Published online by Cambridge University Press: 05 March 2014
Each country uses its museums to represent and reconstitute itself anew in each generation. (Kaplan 1994, 4)
Museums are privileged loci for the representation of the nation: ‘museums are major apparatuses in the creation of national identities. They illustrate the nation as cultured, as elevated in taste, as inclusive and as paternal’ (Hooper-Greenhill 2000, 25). Museums are the warrants for national identity as they are ‘the site of a symbolic transaction between the visitor and the state. In exchange for the state's spiritual wealth, the individual intensifies his attachment to the state’ (Duncan and Wallach 2004, 59). To this, one should add the temporal dimension: the museum ‘confers unity to the past, a unity of place and time’ (Ditchev 2001, 330).

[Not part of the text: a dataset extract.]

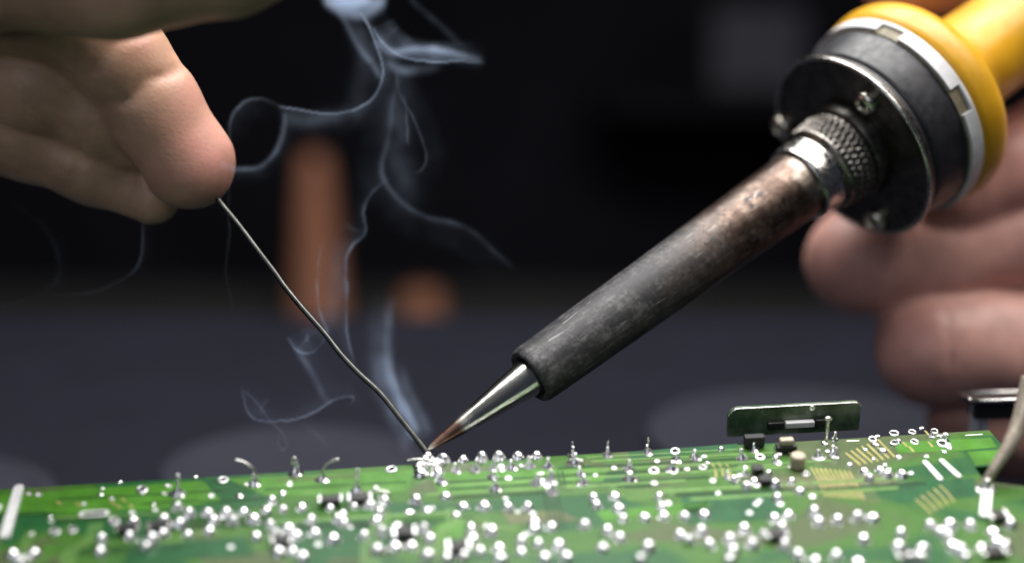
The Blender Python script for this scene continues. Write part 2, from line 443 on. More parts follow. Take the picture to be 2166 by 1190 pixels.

The representation of national identity implies the selection and (re)interpretation of its components (ethnic, historical, territorial, linguistic, cultural, artistic and symbolic, among others). As Prasenjit Duara (1993, 19–20) remarks:
the manner in which a nation is created […] is the imposition of a historical narrative or a myth of descent/dissent […] When a mytho-historical narrative is imposed upon cultural materials, the relevant community is formed not primarily by the creation of new cultural forms […] but by transforming the perception of the boundaries of the community.
Museum representations (and particularly those in national museums) supply ‘miniatures’ of culture (Lévi-Strauss 1966, 22—30): history, language, literature, art, cultural production, technological achievements — all the major defining features of a culture find representation in the museum.